パルシステム生消協「第7回青果フォーラム」を開催 環境保全型農業の可能性と課題

2018年11月22日

10月12日(金)、東京千代田区TKPガーデンシティにて「第7回青果フォーラム」が開催されました。産直生産者、組合員、パルシステム関係者など116名が、約1年半かけ検討されたパルシステム独自の農産物基準「エコ・チャレンジ」について意見交換しました。

エコ・チャレンジ基準を再確認

パルシステム生産者・消費者協議会(生消協)は、パルシステムに農畜産物を供給する生産者と消費者である組合員が、対等な立場で協議や活動する場として1990年に設立。青果フォーラムは野菜と果樹部会主催で毎年開催しており、今年はエコ・チャレンジ基準見直し検討委員会の経過報告、ならびに昨年の青年農業者交流会でも大変好評だった、宮崎大学の大野和朗先生による土着天敵の有効活用の講演会が行われました。

開会にあたり生消協代表幹事の大津清次さん(無茶々園・愛媛県)は、今年4月の豪雨や連続する台風被害にふれ、「近年、災害に遭遇しない産地はないのでは。たいへんさに押しつぶされそうですが、ここであらためて苦労して取り組んできたエコ栽培の意義や義務を問い直し、基準について積極的に意見交換しましょう」とあいさつしました。

生消の相互理解

組合員からは「私たち組合員の思いに応えようと、リスクも負ってのエコ栽培ですが、受注は厳しく、利用の広がりに結びつけるにはどうしたらいいか。ほ場に行って生産者に直接会って話しをする産地体験は有効と思うが、みんなができるわけではない。しかしここをどうにかしないと道は開けないと思うのです」と述べました。

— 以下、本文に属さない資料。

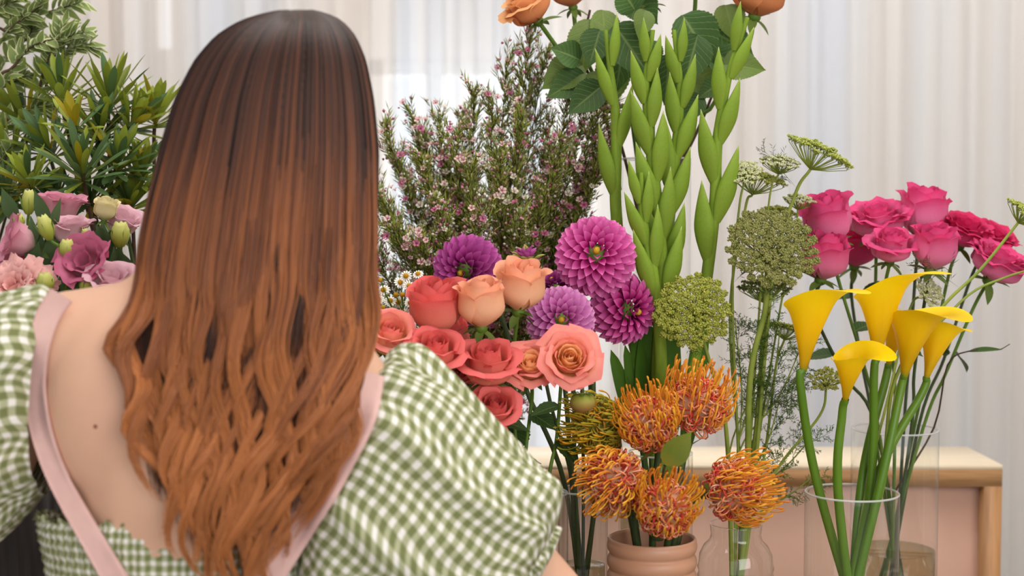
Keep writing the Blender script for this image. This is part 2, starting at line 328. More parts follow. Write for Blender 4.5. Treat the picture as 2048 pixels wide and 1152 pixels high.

生産者からは組合員の産直へのあり方について問う意見が多数出されました。このままでは今後エコ・チャレンジに挑戦する農家は減ると予測します。「安全・安心で、病気や虫食いや虫がいない『きれいな青果』を求める組合員の増加に対して、エコ栽培に取り組む生産者の実態をどれだけ理解してもらえているか。多少の被害を受けたものも納得して買っていただけるのなら、エコをやろうと思う農家もしっかり出てくると思います」とサンファーム(長野県)の堀口貞夫さん。また、災害や異常気象で収量が減るなか、品質の基準見直しを求める声も。「今年は猛暑でエコを続けていけるかすごく不安になりました。収量が落ち込むなか、腐れ等は論外ですが、形や大きさなど多少不揃いでも組合員さんに利用いただけたらという思いです」と富良野青果センター(北海道)の村上洋巨さんは訴えます。

土着天敵の有効活用~大野先生の講演

午後からは宮崎大学農学部の大野和朗先生による講演がありました。「農薬を減らそうと思うなら周辺環境を整えていかないと。天敵利用の考え方は、『その地域に生息する良い虫』をどれだけ畑に呼び込むかです。除草剤をまくと害虫しかいなくなり、農薬は減らせなくなる。まず天敵を殺さないよう優しい農薬を使うなど『天敵の保護』が重要。これだけでも農薬を3~4分の1くらいは減らせますよ。なので、みなさんの意見交換をそわそわしながら聞いてました」と述べると笑いが起こりました。

また、「畑のまわりをきれいにしすぎていませんか?」とも。「雑草に住処を獲得し、花があればその花粉や蜜をなめて天敵が増える。有機栽培では無農薬だから天敵はよく働くというのは大きな間違いで、天敵の居場所がなければ畑には来ない。有機栽培でも空いたスペースに花を植えておけば、天敵が花の蜜や花粉にやってきて力を発揮するんです」。そしてこう背中を押しました。「みなさんは慣行栽培の人から『おまえのとこが害虫の発生源になってるやないか』と言われたことがありませんか? 違うんです。慣行が害虫の発生源であって、有機は天敵の発生源なんです。これから自信を持ってやってください」。

最後に生消協幹事・生産者運営委員長の矢内克志さん(沃土会・埼玉県)は、「基準に関してはまだまだ課題がありますが、我々生産者はエコ基準に基づき生産をきっちりやっていくこと、そして基準はがんばりの評価と考え、みんなで足並みそろえ、エコ・チャレンジ栽培が未来に続いていくよう組合員のみなさんの理解を獲得しましょう。私は早く畑に行き、花の種をいっしょうけんめいまこうと思います」と結びました。